Queen’s popularity has had a major resurgence over the last year, thanks to the phenomenal success of the band’s biopic “Bohemian Rhapsody”, which won four Oscars after becoming one of the Top 100 highest-grossing movies of all time.
According to Billboard, on-demand streams of Queen’s music more than tripled in the six months following “Bohemian Rhapsody”‘s release compared with the six months prior to its opening, going from 588 million to 1.9 billion.

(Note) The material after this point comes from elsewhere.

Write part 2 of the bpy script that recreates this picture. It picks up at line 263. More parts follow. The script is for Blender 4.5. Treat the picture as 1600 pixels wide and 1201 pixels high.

Meanwhile, song sales jumped from 527,000 to 1.9 million units and albums rose 483%, from 184,000 to 1.1 million units. Billboard estimates that these sales resulted in “nearly $18 million in revenue versus the $4.4 million that Queen’s catalog had earned in the preceding six months.”
One day before the movie’s release, Queen’s song “Bohemian Rhapsody” reportedly went from 87th place globally to 15th place one week later. It also returned to the Billboard Hot 100 chart for a third time, after doing so once upon its initial release, and again after appearing in the 1992 movie “Wayne’s World”.
Last year, “Bohemian Rhapsody” dethroned “Straight Outta Compton” to become the highest-grossing music biopic of all time, bringing in more than $900 million at the worldwide box office. The film starring Rami Malek and Lucy Boynton earned over $200 million in the U.S. box office alone.
Queen guitarist Brian May claimed in a recent interview that the band hasn’t made any money off “Bohemian Rhapsody”, despite the movie’s box office success. “Because there’s so many people, of course, that will take pieces off the top,” the musician told BBC Radio 2’s “The Zoe Ball Breakfast Show”.